Environment 10 Apr, 2023 Follow News

UK backs Little Cayman for UNESCO protection

Yellowtail Grunts

Little Cayman Bloody Bay Wall

Marine Parks on Little Cayman Boundary Maps 1 April 2019

The UK government has just published a list of seven sites in the UK and its Overseas Territories which it would like to have considered for UNESCO World Heritage status, and Little Cayman’s Marine Parks and Protected Areas are included in the seven sites. This is the only site on the list not located in the UK.

UNESCO World Heritage status is a highly prized designation given by the United Nations agency that is only awarded to the world’s most important places of cultural, historical or scientific significance, 33 of which are in the UK. England’s Stonehenge, Australia’s Great Barrier Reef, Jamaica’s Blue Mountains and Guatemala’s Galapagos Islands are well-known UNESCO World Heritage sites.

The BBC reports that five new sites have been added to the UK government's ‘Tentative List’, which is published about every 10 years and sets out the locations it is felt have the best chance of succeeding in being included.

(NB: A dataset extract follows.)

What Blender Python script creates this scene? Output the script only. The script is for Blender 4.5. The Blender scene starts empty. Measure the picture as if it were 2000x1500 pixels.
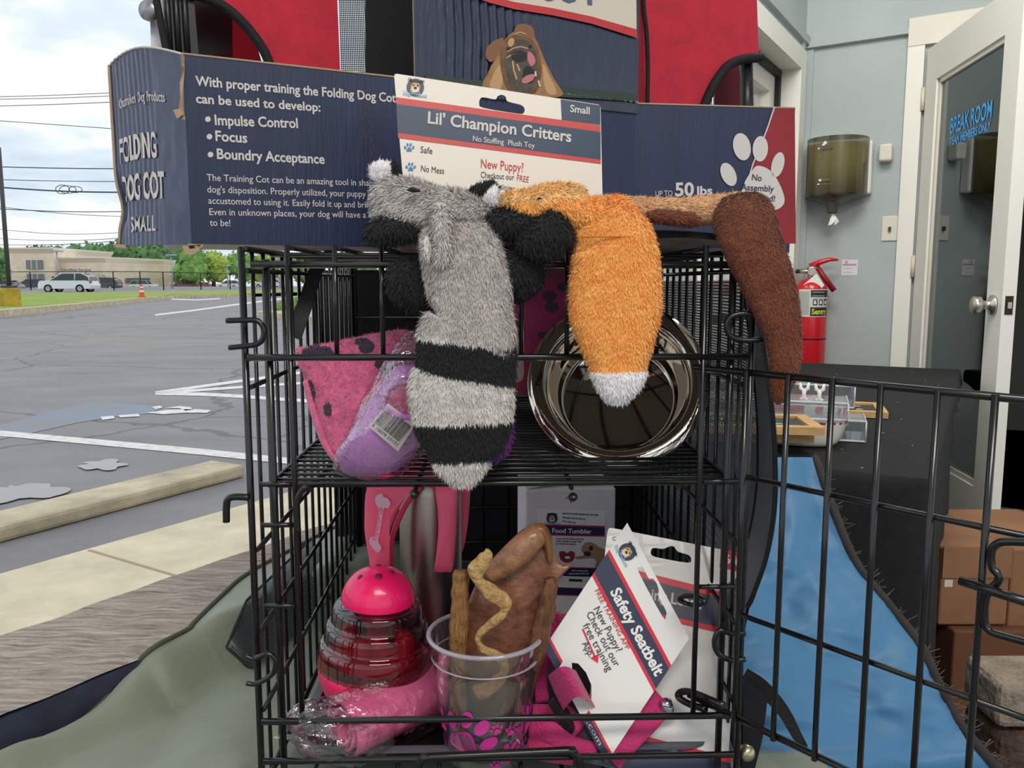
import bpy, bmesh, math, random
import numpy as np
from mathutils import Vector, Matrix, noise
from mathutils.geometry import tessellate_polygon
R = math.radians
SC = bpy.context.scene
COL = SC.collection

# ------------------------------------------------------------ camera
FPX = 1600.0
TH = R(7.0)
CAM_H = 0.95
cd = bpy.data.cameras.new('camera')
cam = bpy.data.objects.new('camera', cd)
COL.objects.link(cam)
cd.sensor_fit = 'HORIZONTAL'
cd.sensor_width = 36.0
cd.lens = 36.0 * FPX / 2000.0
cd.clip_start = 0.01
cd.clip_end = 2000
cam.location = (0, 0, CAM_H)
cam.rotation_euler = (R(90) - TH, 0, 0)
SC.camera = cam

# ------------------------------------------------------------ sky
W = bpy.data.worlds.new('overcast sky')
SC.world = W
W.use_nodes = True
nt = W.node_tree
nt.nodes.clear()
N = nt.nodes.new
out = N('ShaderNodeOutputWorld')
bg = N('ShaderNodeBackground')
tc = N('ShaderNodeTexCoord')
sep = N('ShaderNodeSeparateXYZ')
add = N('ShaderNodeMath'); add.operation = 'ADD'; add.inputs[1].default_value = 0.22
mx = N('ShaderNodeMath'); mx.operation = 'MAXIMUM'; mx.inputs[1].default_value = 0.1
dv = N('ShaderNodeVectorMath'); dv.operation = 'DIVIDE'
cmb = N('ShaderNodeCombineXYZ')
nz = N('ShaderNodeTexNoise')
nz.inputs['Scale'].default_value = 1.9
nz.inputs['Detail'].default_value = 5
nz.inputs['Roughness'].default_value = 0.5
nz.inputs['Distortion'].default_value = 0.25
mp = N('ShaderNodeMapping'); mp.inputs['Location'].default_value = (1.35, 0.2, 0.4)
rp = N('ShaderNodeValToRGB')
e = rp.color_ramp.elements
e[0].position = 0.34; e[0].color = (0.50, 0.60, 0.70, 1)
e[1].position = 0.58; e[1].color = (1.0, 1.0, 0.99, 1)
k = e.new(0.48); k.color = (0.68, 0.76, 0.83, 1)
L = nt.links.new
L(tc.outputs['Generated'], sep.inputs[0])
L(sep.outputs['Z'], add.inputs[0]); L(add.outputs[0], mx.inputs[0])
for i in range(3):
    L(mx.outputs[0], cmb.inputs[i])
L(tc.outputs['Generated'], dv.inputs[0]); L(cmb.outputs[0], dv.inputs[1])
L(dv.outputs[0], mp.inputs[0]); L(mp.outputs[0], nz.inputs['Vector'])
L(nz.outputs['Fac'], rp.inputs[0])
L(rp.outputs[0], bg.inputs['Color'])
bg.inputs['Strength'].default_value = 1.25
L(bg.outputs[0], out.inputs[0])

# ------------------------------------------------------------ added fill lights and exposure
def area(name, loc, aim, sx, sy, watts, color=(1, 1, 1)):
    d = bpy.data.lights.new(name, 'AREA')
    d.shape = 'RECTANGLE'; d.size = sx; d.size_y = sy; d.energy = watts; d.color = color
    o = bpy.data.objects.new(name, d)
    COL.objects.link(o)
    o.location = loc
    o.rotation_euler = (Vector(aim) - Vector(loc)).to_track_quat('-Z', 'Y').to_euler()
    o['kind'] = 'helper'
    return o
area('added fill light over the stall', (0.5, -0.75, 2.75), (0.15, 0.9, 0.8), 1.6, 0.8, 58, (1.0, 0.94, 0.86))  # added fill to brighten the crate front, not a fixture in view
area('added fill light by the break room', (0.95, 2.0, 2.78), (1.7, 3.1, 0.8), 1.0, 1.0, 46, (1.0, 0.97, 0.9))  # added fill to brighten the open door and back wall
SC.view_settings.view_transform = 'Standard'
SC.view_settings.look = 'None'
SC.view_settings.exposure = 0.0
SC.view_settings.gamma = 1.0
SC.view_settings.use_curve_mapping = False

# ------------------------------------------------------------ pixel geometry of the 2000 x 1500 frame
CT, ST = math.cos(TH), math.sin(TH)
EYE = Vector((0, 0, CAM_H))
def ray(u, v):
    a = (u - 1000) / FPX; b = (750 - v) / FPX
    return Vector((a, CT + b * ST, -ST + b * CT))
def P(u, v, d):
    r = ray(u, v)
    return EYE + r * (d / r.y)
def PZ(u, v, z):
    r = ray(u, v)
    return EYE + r * ((z - CAM_H) / r.z)
def px(p):
    q = Vector(p) - EYE
    z = q.y * CT - q.z * ST
    return (1000 + FPX * q.x / z, 750 - FPX * (q.y * ST + q.z * CT) / z)

class Plane:
    def __init__(s, o, ux, uy):
        s.o = Vector(o); s.ux = Vector(ux).normalized()
        uy = Vector(uy); s.uy = (uy - s.ux * uy.dot(s.ux)).normalized()
        s.n = s.ux.cross(s.uy)
        s.f = 1.0 if s.n.dot(EYE - s.o) > 0 else -1.0
    def hit(s, u, v):
        r = ray(u, v)
        return EYE + r * ((s.o - EYE).dot(s.n) / r.dot(s.n))
    def L(s, u, v):
        q = s.hit(u, v) - s.o
        return (q.dot(s.ux), q.dot(s.uy))
    def W(s, a, b, lift=0.0):
        return s.o + s.ux * a + s.uy * b + s.n * (lift * s.f)
    def loc(s, p):
        q = Vector(p) - s.o
        return (q.dot(s.ux), q.dot(s.uy))
def plane3(o, r, u):
    o, r, u = Vector(o), Vector(r), Vector(u)
    return Plane(o, r - o, u - o)

# ------------------------------------------------------------ materials
def lin(c):
    o = []
    for x in c[:3]:
        x = x / 255.0
        o.append(x / 12.92 if x <= 0.04045 else ((x + 0.055) / 1.055) ** 2.4)
    return (*o, 1.0)
MATS = {}
def mat(name, rgb=(200, 200, 200), rough=0.5, metal=0.0, var=None, bump=None, alt=None, stretch=(1, 1, 1), spec=0.5, emit=None, sheen=0, coat=0, trans=0, ior=1.45):
    if name in MATS:
        return MATS[name]
    m = bpy.data.materials.new(name); m.use_nodes = True
    t = m.node_tree; b = t.nodes['Principled BSDF']
    b.inputs['Base Color'].default_value = lin(rgb)
    b.inputs['Roughness'].default_value = rough
    b.inputs['Metallic'].default_value = metal
    b.inputs['Specular IOR Level'].default_value = spec
    b.inputs['IOR'].default_value = ior
    if sheen: b.inputs['Sheen Weight'].default_value = sheen
    if coat: b.inputs['Coat Weight'].default_value = coat
    if trans: b.inputs['Transmission Weight'].default_value = trans
    if emit:
        b.inputs['Emission Color'].default_value = lin(emit[0]); b.inputs['Emission Strength'].default_value = emit[1]
    if var or bump:
        c = t.nodes.new('ShaderNodeTexCoord'); mpn = t.nodes.new('ShaderNodeMapping')
        mpn.inputs['Scale'].default_value = stretch
        t.links.new(c.outputs['Object'], mpn.inputs[0])
    if var:
        n = t.nodes.new('ShaderNodeTexNoise'); n.inputs['Scale'].default_value = var[0]
        n.inputs['Detail'].default_value = 5; n.inputs['Roughness'].default_value = 0.6
        t.links.new(mpn.outputs[0], n.inputs['Vector'])
        r = t.nodes.new('ShaderNodeValToRGB')
        lo = var[2] if len(var) > 2 else 0.35
        hi = var[3] if len(var) > 3 else 0.65
        r.color_ramp.elements[0].position = lo; r.color_ramp.elements[1].position = hi
        a2 = alt or tuple(max(0, x * (1 - var[1])) for x in rgb)
        r.color_ramp.elements[0].color = lin(a2); r.color_ramp.elements[1].color = lin(rgb)
        t.links.new(n.outputs['Fac'], r.inputs[0]); t.links.new(r.outputs[0], b.inputs['Base Color'])
    if bump:
        n2 = t.nodes.new('ShaderNodeTexNoise'); n2.inputs['Scale'].default_value = bump[0]
        n2.inputs['Detail'].default_value = 4
        t.links.new(mpn.outputs[0], n2.inputs['Vector'])
        bp = t.nodes.new('ShaderNodeBump'); bp.inputs['Strength'].default_value = bump[1]
        bp.inputs['Distance'].default_value = bump[2] if len(bump) > 2 else 0.01
        t.links.new(n2.outputs['Fac'], bp.inputs['Height']); t.links.new(bp.outputs[0], b.inputs['Normal'])
    MATS[name] = m
    return m
def film(name, tint=(255, 255, 255), gloss=0.25, rough=0.08, edge=0.9, bump=None, milky=0.0, milk=(255, 255, 255)):
    """thin clear plastic: see-through, shinier at grazing angles"""
    if name in MATS:
        return MATS[name]
    m = bpy.data.materials.new(name); m.use_nodes = True
    t = m.node_tree; t.nodes.clear(); n = t.nodes.new
    o = n('ShaderNodeOutputMaterial'); tr = n('ShaderNodeBsdfTransparent'); gl = n('ShaderNodeBsdfGlossy')
    tr.inputs[0].default_value = lin(tint); gl.inputs['Roughness'].default_value = rough
    lw = n('ShaderNodeLayerWeight'); lw.inputs['Blend'].default_value = 0.35
    mr = n('ShaderNodeMapRange'); mr.inputs['To Min'].default_value = gloss * 0.25; mr.inputs['To Max'].default_value = edge
    t.links.new(lw.outputs['Facing'], mr.inputs['Value'])
    mixs = n('ShaderNodeMixShader')
    t.links.new(mr.outputs[0], mixs.inputs[0]); t.links.new(tr.outputs[0], mixs.inputs[1]); t.links.new(gl.outputs[0], mixs.inputs[2])
    last = mixs
    if milky:
        df = n('ShaderNodeBsdfDiffuse'); df.inputs[0].default_value = lin(milk)
        m2 = n('ShaderNodeMixShader'); m2.inputs[0].default_value = milky
        t.links.new(mixs.outputs[0], m2.inputs[1]); t.links.new(df.outputs[0], m2.inputs[2]); last = m2
    if bump:
        c = n('ShaderNodeTexCoord'); z = n('ShaderNodeTexNoise'); z.inputs['Scale'].default_value = bump[0]; z.inputs['Detail'].default_value = 3
        b = n('ShaderNodeBump'); b.inputs['Strength'].default_value = bump[1]; b.inputs['Distance'].default_value = 0.01
        t.links.new(c.outputs['Object'], z.inputs['Vector']); t.links.new(z.outputs['Fac'], b.inputs['Height'])
        t.links.new(b.outputs[0], gl.inputs['Normal']); t.links.new(b.outputs[0], lw.inputs['Normal'])
    t.links.new(last.outputs[0], o.inputs[0])
    MATS[name] = m
    return m
def meshcloth(name, rgb, scale, hole=0.35, rough=0.8):
    """woven net: a real grid of holes in the weave"""
    if name in MATS:
        return MATS[name]
    m = mat(name, rgb, rough)
    t = m.node_tree; n = t.nodes.new; b = t.nodes['Principled BSDF']
    c = n('ShaderNodeUVMap'); sp = n('ShaderNodeSeparateXYZ'); t.links.new(c.outputs[0], sp.inputs[0])
    fs = []
    for ax in ('X', 'Y'):
        mu = n('ShaderNodeMath'); mu.operation = 'MULTIPLY'; mu.inputs[1].default_value = scale
        fr = n('ShaderNodeMath'); fr.operation = 'FRACT'
        gt = n('ShaderNodeMath'); gt.operation = 'LESS_THAN'; gt.inputs[1].default_value = hole ** 0.5
        t.links.new(sp.outputs[ax], mu.inputs[0]); t.links.new(mu.outputs[0], fr.inputs[0]); t.links.new(fr.outputs[0], gt.inputs[0]); fs.append(gt)
    mu = n('ShaderNodeMath'); mu.operation = 'MULTIPLY'
    t.links.new(fs[0].outputs[0], mu.inputs[0]); t.links.new(fs[1].outputs[0], mu.inputs[1])
    inv = n('ShaderNodeMath'); inv.operation = 'SUBTRACT'; inv.inputs[0].default_value = 1.0
    t.links.new(mu.outputs[0], inv.inputs[1]); t.links.new(inv.outputs[0], b.inputs['Alpha'])
    return m

# ------------------------------------------------------------ mesh builder
_txt = {}
def text_geo(s, bold=0.0, spacing=1.0):
    key = (s, bold, spacing)
    if key not in _txt:
        cu = bpy.data.curves.new('tmp', 'FONT'); cu.body = s; cu.resolution_u = 3; cu.offset = bold; cu.space_character = spacing
        ob = bpy.data.objects.new('tmp', cu)
        me = bpy.data.meshes.new_from_object(ob)
        vs = np.array([v.co[:] for v in me.vertices]).reshape(-1, 3)
        fs = [tuple(p.vertices) for p in me.polygons]
        bpy.data.objects.remove(ob); bpy.data.curves.remove(cu); bpy.data.meshes.remove(me)
        _txt[key] = (vs, fs)
    return _txt[key]
def cap_height(bold=0.0):
    v, _ = text_geo('H', bold)
    return v[:, 1].max()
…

The UK government’s Department for Culture, Media and Sport confirmed the new sites are:

York, a city of rich history left behind by its Anglo-Saxon, Viking and Norman inhabitants, with its famous York Minster

Birkenhead Park in Merseyside, which opened in 1847 and was a pioneering project to bring greenery to urban environments, the inspiration behind New York's Central Park

The Zenith of Iron Age Shetland, a collection of three ancient settlements dating back thousands of years

The East Atlantic Flyway, a migratory bird route over western parts of Europe including Yorkshire, Lincolnshire, Norfolk, Suffolk, Essex and Kent. It joins the list in recognition of its vital importance to bird populations and wildlife as an area that sees huge transient bird populations pass through every year

The Little Cayman Marine Parks and Protected Areas, put forward for their exceptional importance to marine biodiversity and their incredible natural beauty.

Two other sites submitted their full nominations to Unesco earlier this year, and remain on the government's Tentative List. They are The Flow Country, a large area of peatland across Caithness and Sutherland in the north of Scotland which plays a crucial role in supporting biodiversity, and the Gracehill Moravian Church Settlement in Ballymena, Northern Ireland, the BBC reported.